#### TASK TO CARRY OUT:
Note how many lines contain "this" and give that number, with nothing else.

++++ SUPPLIED INFORMATION ++++

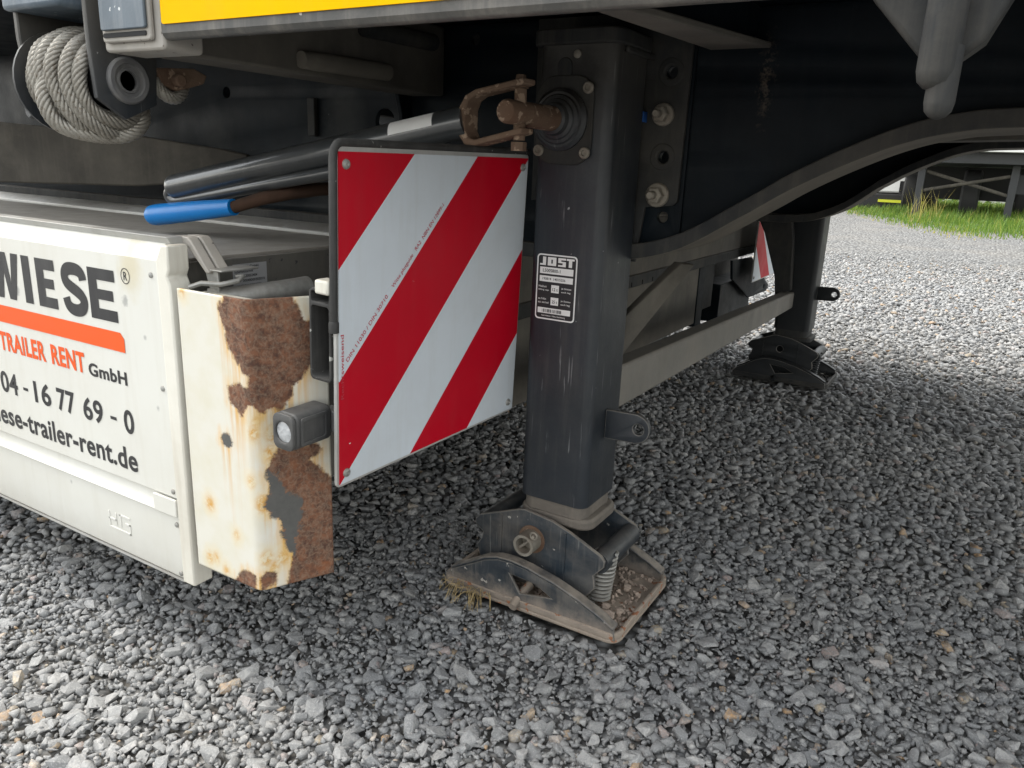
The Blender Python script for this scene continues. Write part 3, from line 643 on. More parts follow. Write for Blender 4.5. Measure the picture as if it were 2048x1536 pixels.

++++
++++ SUPPLIED INFORMATION ++++

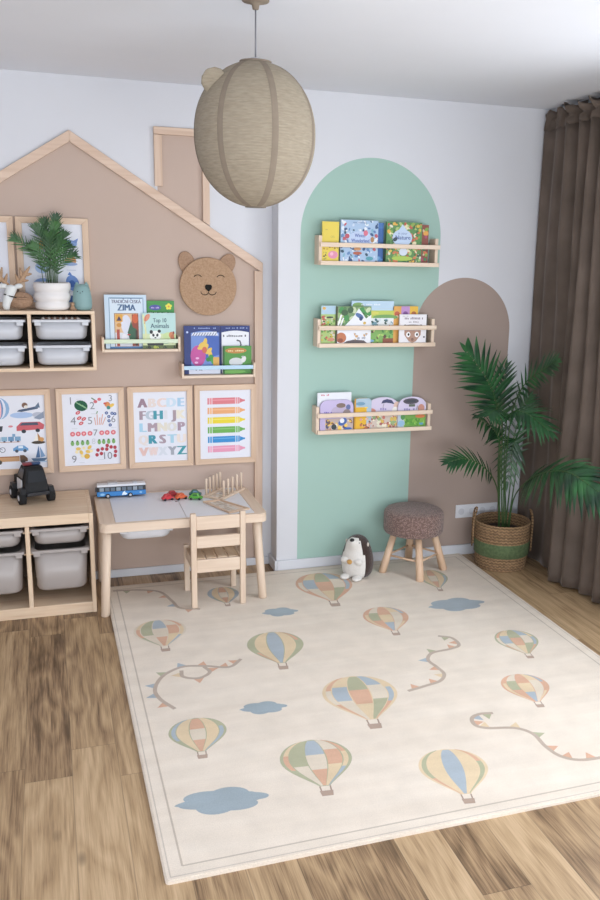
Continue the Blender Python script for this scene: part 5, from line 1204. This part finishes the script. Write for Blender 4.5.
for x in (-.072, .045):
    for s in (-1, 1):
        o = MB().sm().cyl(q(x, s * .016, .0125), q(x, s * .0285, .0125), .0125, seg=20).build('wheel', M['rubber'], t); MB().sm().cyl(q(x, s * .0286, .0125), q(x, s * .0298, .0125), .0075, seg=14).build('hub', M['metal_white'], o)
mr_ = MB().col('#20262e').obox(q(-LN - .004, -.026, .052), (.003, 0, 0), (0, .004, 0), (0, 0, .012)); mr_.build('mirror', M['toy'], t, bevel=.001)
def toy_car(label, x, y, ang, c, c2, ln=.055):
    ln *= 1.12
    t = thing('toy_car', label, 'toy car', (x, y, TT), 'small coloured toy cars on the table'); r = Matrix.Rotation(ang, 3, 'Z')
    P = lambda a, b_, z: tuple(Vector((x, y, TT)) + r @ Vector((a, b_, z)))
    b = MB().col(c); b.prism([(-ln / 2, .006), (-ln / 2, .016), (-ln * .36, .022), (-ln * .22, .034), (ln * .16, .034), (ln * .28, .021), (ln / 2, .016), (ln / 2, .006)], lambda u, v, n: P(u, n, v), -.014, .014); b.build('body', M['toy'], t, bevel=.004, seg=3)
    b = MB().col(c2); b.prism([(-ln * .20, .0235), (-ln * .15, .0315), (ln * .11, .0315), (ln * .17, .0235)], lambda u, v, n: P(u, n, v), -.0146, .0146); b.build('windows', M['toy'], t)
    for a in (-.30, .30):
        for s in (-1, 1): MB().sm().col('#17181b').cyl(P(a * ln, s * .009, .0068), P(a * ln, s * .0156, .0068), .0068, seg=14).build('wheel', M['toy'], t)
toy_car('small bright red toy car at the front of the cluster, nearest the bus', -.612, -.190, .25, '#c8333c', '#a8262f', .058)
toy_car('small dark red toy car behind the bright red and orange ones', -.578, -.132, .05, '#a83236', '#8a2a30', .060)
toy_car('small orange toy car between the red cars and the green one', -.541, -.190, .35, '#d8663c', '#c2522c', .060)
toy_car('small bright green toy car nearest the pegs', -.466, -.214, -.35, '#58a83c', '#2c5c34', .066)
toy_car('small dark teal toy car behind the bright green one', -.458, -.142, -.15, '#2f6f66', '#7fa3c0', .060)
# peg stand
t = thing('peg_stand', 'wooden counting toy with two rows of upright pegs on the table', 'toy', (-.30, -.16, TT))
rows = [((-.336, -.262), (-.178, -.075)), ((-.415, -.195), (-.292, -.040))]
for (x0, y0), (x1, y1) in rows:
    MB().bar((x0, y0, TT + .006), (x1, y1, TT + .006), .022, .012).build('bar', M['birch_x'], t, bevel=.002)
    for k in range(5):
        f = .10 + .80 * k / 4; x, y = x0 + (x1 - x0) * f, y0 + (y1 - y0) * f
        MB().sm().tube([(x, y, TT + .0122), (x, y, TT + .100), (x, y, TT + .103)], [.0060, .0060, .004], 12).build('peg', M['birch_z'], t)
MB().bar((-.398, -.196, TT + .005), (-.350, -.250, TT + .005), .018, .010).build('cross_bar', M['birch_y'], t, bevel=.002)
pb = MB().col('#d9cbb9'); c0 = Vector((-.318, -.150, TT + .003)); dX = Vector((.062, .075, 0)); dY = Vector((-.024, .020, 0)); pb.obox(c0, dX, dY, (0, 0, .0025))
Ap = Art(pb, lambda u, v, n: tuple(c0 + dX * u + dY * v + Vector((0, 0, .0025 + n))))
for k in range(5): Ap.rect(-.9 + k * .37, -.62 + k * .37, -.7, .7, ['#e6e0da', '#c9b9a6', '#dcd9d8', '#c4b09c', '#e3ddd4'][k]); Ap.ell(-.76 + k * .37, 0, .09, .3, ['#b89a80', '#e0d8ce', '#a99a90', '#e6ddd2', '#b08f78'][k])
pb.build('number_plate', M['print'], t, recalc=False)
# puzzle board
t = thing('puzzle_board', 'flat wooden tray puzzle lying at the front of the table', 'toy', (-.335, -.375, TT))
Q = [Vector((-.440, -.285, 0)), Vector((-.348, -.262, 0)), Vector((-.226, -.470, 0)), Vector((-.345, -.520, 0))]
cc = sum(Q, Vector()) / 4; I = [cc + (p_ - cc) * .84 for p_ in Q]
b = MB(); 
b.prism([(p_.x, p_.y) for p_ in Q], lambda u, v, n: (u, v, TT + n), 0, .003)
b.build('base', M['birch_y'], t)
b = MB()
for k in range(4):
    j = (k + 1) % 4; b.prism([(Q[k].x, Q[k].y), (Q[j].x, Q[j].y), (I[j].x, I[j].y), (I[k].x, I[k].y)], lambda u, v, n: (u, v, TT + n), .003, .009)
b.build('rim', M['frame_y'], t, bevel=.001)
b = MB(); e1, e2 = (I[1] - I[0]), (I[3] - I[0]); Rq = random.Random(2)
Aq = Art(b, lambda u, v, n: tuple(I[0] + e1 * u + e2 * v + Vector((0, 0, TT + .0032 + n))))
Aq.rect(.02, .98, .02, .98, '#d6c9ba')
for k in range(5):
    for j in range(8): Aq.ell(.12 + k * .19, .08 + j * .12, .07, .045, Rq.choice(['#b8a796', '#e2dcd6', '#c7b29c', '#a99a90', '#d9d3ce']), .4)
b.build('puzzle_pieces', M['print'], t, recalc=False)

++++

#### TASK RESPONSE:
2